Bu Milletin bugün 7 bağımsız devleti, çok sayıda yarı bağımsız devleti ve özerk bölgesi var. Ayrıca yine tarihte birlikte yaşadığı ve aynı kaderi paylaştığı akraba toplulukları bulunmaktadır.
Bu kapsamda yaklaşık 10 milyon kilometrekare büyüklüğünde bir coğrafyaya ve yine yaklaşık 300 milyonluk bir nüfusa sahiptir. “Gönül Coğrafyamız” diye tanımladığımız mazlum milletlerin ve İslam inancına sahip insanların yaşadığı bölgeyi de katarsak bu büyüklük yine yaklaşık 20 milyon kilometrekarelik bir alana ve 2 milyarı aşkın bir nüfusa ulaşmaktadır. Bu büyüklük küresel boyuttadır.
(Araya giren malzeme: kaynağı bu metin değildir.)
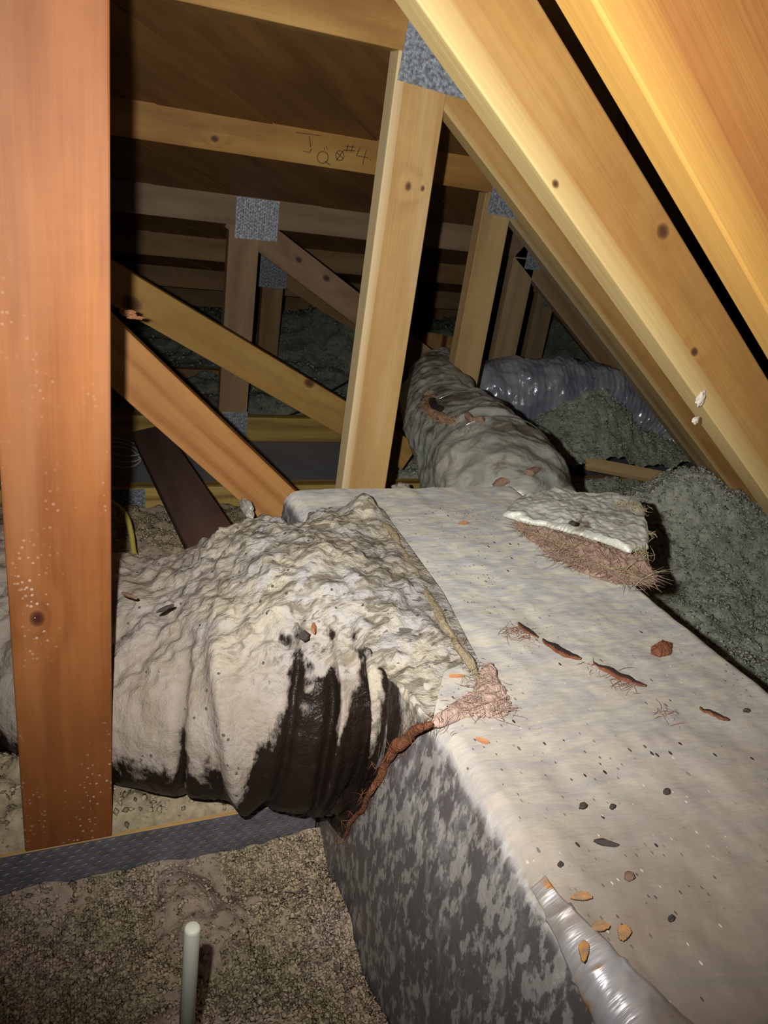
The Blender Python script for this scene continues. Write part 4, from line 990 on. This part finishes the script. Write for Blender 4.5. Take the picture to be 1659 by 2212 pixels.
# white stick standing in the insulation
t = NT('white_rod'); m_rod = t.fin(t.mix(t.noise(t.mp((60, 60, 8)), 1, 3), (.62, .64, .52), (.72, .74, .64)), .45, 0, None, .4)
p_top = atY(416, 2001, .46); r = 17.5 / F * float((p_top @ R)[2])
bm = bmesh.new(); segs = 28; prof = [(0, 0), (r * .7, -.0004), (r * .93, -.0015), (r, -.004), (r, -.29), (0, -.29)]
rings = []
for rr_, zz in prof:
    if rr_ == 0: rings.append([bm.verts.new((0, 0, zz))])
    else: rings.append([bm.verts.new((rr_ * math.cos(2 * math.pi * i / segs), rr_ * math.sin(2 * math.pi * i / segs), zz)) for i in range(segs)])
for A_, B_ in zip(rings[:-1], rings[1:]):
    for i in range(segs):
        j = (i + 1) % segs
        if len(A_) == 1: bm.faces.new((A_[0], B_[i], B_[j]))
        elif len(B_) == 1: bm.faces.new((A_[j], A_[i], B_[0]))
        else: bm.faces.new((A_[i], B_[i], B_[j], A_[j]))
o = from_bm('marker_rod', bm, m_rod, None, True, label='white round plastic rod standing upright in the tan insulation', cat='rod'); o.location = p_top

# bits of lint and chips caught on the timbers
t = NT('lint'); m_lint = t.fin(t.mix(t.noise(t.mp((200, 200, 200)), 1, 3), (.42, .36, .28), (.78, .72, .62)), .95)
def lump(name, c, sx, sy, sz, mat, seed, **kw):
    bm = bmesh.new(); bmesh.ops.create_icosphere(bm, subdivisions=4, radius=1.0)
    for v in bm.verts:
        k = 1 + .35 * float(fbm(v.co.x * 2.2, v.co.y * 2.2, v.co.z * 2.2, seed, 4)); v.co = Vector((v.co.x * sx * k, v.co.y * sy * k, v.co.z * sz * k))
    o = from_bm(name, bm, mat, None, True, **kw); o.location = c; return o
lump('lint', atY(1514, 862, Y0 - .002), .0062, .0035, .0105, m_lint, 3, label='larger pale lint tuft stuck on the bright yellow sloping timber', cat='lint')
lump('lint', atY(1502, 908, Y0 - .002), .0048, .003, .005, m_lint, 5, label='smaller lint tuft below the larger one on the yellow sloping timber', cat='lint')
lump('wood_chip', atY(276, 676, Y1 - .006), .012, .004, .005, m_co, 6, label='orange wood chip at the upper end of the orange diagonal web', cat='wood chip')
lump('wood_chip', atY(292, 686, Y1 - .006), .014, .003, .003, m_co, 7, label='flatter orange wood chip just below the first, on the orange web end', cat='wood chip')
lump('foam_lump', atY(868, 1056, 1.62), .022, .015, .016, m_lint, 8, label='pale crumbly lump on insulation between the centre post and grey flexible duct', cat='foam lump')
lump('rubble_lump', atD(533, 1098, 1.42), .010, .03, .012, m_gfoil, 9, label='grey scrap beside the dark timber, under the orange diagonal web', cat='debris')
Türk Milleti’ne ait devlet ve siyasi yapıların iş birliği ile Türkiye’yi merkeze alarak yeni bir dünya kurmanın artık zamanı gelmiştir.
Türk Dünyası Bakanlığı bu büyük projeyi yönetecektir.
Bu Bakanlık, Gönül Coğrafyasında; yaşanan ortak tarihten, paylaşılan coğrafyadan ve inanç birliğinden beslenen medeniyet değerlerini yeniden bir gelecek ülküsüne dönüştürecek ve “ortak kader” bilinciyle BÜYÜK BULUŞMAYI gerçekleştirecek çalışmalar yapacaktır.
Sözün sonu; tarihin sarkacı bizden yana yükselmektedir;
Başımızı kaldıralım; ufka bakalım...
TÜRK DÜNYASI BAKANLIĞI KURMANIN ŞİMDİ TAM ZAMANIDIR!